The Police Department produced 273 sketches in 2012, down slightly from 326 a decade earlier. But the number is up substantially from the 139 done in 1992, the year before Detective Perez, from Sunset Park, Brooklyn, began working as an artist.
The sketch is only as good as the information provided by witnesses or victims, both of whom may have only partial recollection of the suspect's face, sketch artists said. In some cases, the person being sketched is not related to the crime at all: a suspicious man near a Brooklyn crime scene, sketched based on witnesses, became the face of a serial killer last year until surveillance video from a subsequent killing emerged. Or a sketch may be wildly off the mark; think of the image of the Unabomber put out before the arrest of Theodore J. Kaczynski.
The department did not provide statistics for the number of positive identifications from sketches, and some detectives privately grumble that the time spent taking a witness or a victim down to headquarters — often soon after a crime has been committed — could be better used on the street.

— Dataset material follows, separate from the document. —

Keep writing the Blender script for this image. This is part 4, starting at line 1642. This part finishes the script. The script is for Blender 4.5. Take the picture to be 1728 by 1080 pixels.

Chief Aubry said that some younger detectives "may not know that a sketch artist can help," adding that "many times you'll have a seasoned investigator come in here and the sketch was very accurate, was on the money, and that news spreads through the squad."
More than a dozen such successful sketches — each paired with a vacant-eyed arrest photo — stare out from a bulletin board across from the detective's desk in the Artist Unit.